==== Dataset extract

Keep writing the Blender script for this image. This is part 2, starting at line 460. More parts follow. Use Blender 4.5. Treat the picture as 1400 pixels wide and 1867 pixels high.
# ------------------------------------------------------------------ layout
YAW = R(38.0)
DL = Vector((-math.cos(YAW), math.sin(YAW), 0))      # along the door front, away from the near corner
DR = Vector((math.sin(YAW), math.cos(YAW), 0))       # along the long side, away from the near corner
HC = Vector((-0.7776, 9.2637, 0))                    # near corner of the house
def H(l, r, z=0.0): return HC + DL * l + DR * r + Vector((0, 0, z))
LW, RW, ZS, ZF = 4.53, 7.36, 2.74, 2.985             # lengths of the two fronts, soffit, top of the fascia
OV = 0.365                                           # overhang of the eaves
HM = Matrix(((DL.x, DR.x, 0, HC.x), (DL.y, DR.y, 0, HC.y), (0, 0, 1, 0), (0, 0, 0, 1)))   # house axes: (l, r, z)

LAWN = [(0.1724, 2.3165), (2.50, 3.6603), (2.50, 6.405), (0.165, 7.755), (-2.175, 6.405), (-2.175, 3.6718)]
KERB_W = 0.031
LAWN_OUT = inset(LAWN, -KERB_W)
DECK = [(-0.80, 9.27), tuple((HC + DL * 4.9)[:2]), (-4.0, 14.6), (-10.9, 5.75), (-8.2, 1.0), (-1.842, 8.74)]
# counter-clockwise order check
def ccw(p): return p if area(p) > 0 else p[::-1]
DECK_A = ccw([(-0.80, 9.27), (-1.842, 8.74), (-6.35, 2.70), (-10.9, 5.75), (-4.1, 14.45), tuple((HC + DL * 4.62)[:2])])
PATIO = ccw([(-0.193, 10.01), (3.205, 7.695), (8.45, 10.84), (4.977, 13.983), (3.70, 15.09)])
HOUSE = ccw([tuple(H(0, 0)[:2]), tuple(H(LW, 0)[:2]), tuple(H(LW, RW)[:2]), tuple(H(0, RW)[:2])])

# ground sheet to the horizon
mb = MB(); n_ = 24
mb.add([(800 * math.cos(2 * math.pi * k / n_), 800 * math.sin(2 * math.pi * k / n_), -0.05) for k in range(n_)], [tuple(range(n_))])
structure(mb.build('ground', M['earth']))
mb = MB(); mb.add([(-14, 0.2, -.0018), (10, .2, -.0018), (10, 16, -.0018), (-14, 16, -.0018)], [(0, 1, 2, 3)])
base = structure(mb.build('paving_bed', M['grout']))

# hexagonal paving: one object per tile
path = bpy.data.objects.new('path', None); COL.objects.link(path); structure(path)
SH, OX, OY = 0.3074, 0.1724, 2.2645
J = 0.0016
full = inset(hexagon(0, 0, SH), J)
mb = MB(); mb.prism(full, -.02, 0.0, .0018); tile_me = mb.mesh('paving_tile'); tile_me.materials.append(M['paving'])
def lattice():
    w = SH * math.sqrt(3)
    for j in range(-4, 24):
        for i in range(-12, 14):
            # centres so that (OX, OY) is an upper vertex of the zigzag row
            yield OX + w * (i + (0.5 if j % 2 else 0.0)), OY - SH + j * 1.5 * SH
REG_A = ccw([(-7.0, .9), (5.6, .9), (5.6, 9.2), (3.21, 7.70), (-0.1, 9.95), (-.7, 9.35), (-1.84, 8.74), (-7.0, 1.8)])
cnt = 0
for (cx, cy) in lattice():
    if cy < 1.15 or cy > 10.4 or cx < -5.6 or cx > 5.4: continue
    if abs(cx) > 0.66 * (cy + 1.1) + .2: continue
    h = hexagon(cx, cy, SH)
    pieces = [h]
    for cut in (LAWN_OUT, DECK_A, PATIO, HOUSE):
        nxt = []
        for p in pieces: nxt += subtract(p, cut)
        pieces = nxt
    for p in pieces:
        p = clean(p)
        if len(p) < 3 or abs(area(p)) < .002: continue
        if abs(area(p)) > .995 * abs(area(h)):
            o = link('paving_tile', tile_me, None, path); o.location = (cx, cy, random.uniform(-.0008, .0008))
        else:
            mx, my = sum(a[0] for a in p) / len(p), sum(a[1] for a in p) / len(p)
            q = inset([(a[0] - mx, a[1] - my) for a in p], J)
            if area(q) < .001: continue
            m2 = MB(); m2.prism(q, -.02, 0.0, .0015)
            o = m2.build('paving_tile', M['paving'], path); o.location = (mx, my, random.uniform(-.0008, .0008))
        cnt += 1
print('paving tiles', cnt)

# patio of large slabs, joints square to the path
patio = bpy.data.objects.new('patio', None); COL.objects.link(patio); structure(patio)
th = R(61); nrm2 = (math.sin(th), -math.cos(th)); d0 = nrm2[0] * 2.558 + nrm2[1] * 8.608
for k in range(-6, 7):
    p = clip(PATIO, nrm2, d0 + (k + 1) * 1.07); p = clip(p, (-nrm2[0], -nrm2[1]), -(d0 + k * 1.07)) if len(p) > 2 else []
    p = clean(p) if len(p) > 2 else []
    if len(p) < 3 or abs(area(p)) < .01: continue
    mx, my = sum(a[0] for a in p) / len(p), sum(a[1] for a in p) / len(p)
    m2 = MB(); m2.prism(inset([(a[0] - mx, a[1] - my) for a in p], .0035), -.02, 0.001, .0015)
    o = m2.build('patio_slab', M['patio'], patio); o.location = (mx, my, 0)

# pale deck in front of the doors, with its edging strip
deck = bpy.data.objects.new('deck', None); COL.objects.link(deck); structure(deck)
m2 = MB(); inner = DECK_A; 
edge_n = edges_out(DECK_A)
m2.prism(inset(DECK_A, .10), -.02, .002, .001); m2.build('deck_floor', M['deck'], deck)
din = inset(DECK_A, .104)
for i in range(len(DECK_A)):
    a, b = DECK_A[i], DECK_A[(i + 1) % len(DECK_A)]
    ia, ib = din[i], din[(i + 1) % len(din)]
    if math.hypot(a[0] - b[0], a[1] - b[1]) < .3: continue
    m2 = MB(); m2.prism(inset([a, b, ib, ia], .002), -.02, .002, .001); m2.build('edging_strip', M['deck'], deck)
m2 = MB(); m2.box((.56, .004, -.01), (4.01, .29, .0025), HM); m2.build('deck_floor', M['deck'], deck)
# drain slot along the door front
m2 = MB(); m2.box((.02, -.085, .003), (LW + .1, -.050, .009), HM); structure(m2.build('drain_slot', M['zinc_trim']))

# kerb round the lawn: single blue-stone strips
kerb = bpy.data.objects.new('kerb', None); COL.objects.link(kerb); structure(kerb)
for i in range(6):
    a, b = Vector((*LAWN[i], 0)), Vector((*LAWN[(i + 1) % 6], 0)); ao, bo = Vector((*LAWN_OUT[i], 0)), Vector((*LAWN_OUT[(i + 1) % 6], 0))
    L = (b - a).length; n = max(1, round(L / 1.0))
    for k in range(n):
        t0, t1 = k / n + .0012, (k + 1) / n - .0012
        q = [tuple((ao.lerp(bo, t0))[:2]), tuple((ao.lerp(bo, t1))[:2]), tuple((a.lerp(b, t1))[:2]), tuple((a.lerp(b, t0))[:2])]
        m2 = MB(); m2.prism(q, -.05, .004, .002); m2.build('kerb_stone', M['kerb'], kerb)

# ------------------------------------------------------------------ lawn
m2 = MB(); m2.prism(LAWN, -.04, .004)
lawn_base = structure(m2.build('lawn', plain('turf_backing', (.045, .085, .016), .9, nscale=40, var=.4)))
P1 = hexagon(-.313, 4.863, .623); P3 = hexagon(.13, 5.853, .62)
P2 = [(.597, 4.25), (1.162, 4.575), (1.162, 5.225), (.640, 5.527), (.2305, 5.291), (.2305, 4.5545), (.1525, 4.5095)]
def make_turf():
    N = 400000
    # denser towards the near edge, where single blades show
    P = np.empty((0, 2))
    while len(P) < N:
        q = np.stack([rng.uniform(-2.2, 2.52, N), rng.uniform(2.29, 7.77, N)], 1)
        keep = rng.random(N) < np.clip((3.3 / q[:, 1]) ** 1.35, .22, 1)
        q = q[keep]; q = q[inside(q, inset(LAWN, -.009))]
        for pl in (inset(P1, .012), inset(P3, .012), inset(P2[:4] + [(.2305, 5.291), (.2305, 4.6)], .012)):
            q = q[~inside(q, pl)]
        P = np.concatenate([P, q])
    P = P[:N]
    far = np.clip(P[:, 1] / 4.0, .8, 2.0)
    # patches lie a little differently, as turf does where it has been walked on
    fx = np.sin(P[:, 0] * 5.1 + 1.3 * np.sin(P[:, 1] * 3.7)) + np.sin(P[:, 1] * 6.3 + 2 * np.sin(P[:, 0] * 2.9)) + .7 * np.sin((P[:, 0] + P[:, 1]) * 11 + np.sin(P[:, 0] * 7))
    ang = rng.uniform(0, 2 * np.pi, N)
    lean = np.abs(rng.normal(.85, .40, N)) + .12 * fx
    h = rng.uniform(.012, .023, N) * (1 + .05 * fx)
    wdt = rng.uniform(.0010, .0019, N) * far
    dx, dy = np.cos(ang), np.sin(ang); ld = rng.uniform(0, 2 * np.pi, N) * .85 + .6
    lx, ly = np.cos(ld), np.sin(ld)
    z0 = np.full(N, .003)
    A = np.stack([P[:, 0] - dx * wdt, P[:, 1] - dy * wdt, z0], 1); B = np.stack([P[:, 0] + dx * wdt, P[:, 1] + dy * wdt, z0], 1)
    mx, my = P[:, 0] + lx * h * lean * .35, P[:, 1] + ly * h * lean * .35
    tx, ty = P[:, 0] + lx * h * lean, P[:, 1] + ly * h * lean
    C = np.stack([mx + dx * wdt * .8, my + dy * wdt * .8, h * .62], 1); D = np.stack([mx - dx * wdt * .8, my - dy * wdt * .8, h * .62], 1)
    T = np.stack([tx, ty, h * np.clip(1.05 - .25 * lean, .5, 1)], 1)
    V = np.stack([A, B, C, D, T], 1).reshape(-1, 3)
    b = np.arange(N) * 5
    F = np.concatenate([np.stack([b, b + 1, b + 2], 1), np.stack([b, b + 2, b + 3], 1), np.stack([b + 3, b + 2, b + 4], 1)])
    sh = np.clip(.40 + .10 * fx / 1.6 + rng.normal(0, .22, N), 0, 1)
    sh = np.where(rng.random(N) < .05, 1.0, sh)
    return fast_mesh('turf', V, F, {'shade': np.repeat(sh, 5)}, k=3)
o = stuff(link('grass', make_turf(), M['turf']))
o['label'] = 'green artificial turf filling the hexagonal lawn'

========

• What the task requires: Please give an exact restatement of only the lines from the beginning of the material above to the line with "RW)[:2]), tuple(H(0, RW)[:2])])", inclusive.

• The output:
Keep writing the Blender script for this image. This is part 2, starting at line 460. More parts follow. Use Blender 4.5. Treat the picture as 1400 pixels wide and 1867 pixels high.
# ------------------------------------------------------------------ layout
YAW = R(38.0)
DL = Vector((-math.cos(YAW), math.sin(YAW), 0))      # along the door front, away from the near corner
DR = Vector((math.sin(YAW), math.cos(YAW), 0))       # along the long side, away from the near corner
HC = Vector((-0.7776, 9.2637, 0))                    # near corner of the house
def H(l, r, z=0.0): return HC + DL * l + DR * r + Vector((0, 0, z))
LW, RW, ZS, ZF = 4.53, 7.36, 2.74, 2.985             # lengths of the two fronts, soffit, top of the fascia
OV = 0.365                                           # overhang of the eaves
HM = Matrix(((DL.x, DR.x, 0, HC.x), (DL.y, DR.y, 0, HC.y), (0, 0, 1, 0), (0, 0, 0, 1)))   # house axes: (l, r, z)

LAWN = [(0.1724, 2.3165), (2.50, 3.6603), (2.50, 6.405), (0.165, 7.755), (-2.175, 6.405), (-2.175, 3.6718)]
KERB_W = 0.031
LAWN_OUT = inset(LAWN, -KERB_W)
DECK = [(-0.80, 9.27), tuple((HC + DL * 4.9)[:2]), (-4.0, 14.6), (-10.9, 5.75), (-8.2, 1.0), (-1.842, 8.74)]
# counter-clockwise order check
def ccw(p): return p if area(p) > 0 else p[::-1]
DECK_A = ccw([(-0.80, 9.27), (-1.842, 8.74), (-6.35, 2.70), (-10.9, 5.75), (-4.1, 14.45), tuple((HC + DL * 4.62)[:2])])
PATIO = ccw([(-0.193, 10.01), (3.205, 7.695), (8.45, 10.84), (4.977, 13.983), (3.70, 15.09)])
HOUSE = ccw([tuple(H(0, 0)[:2]), tuple(H(LW, 0)[:2]), tuple(H(LW, RW)[:2]), tuple(H(0, RW)[:2])])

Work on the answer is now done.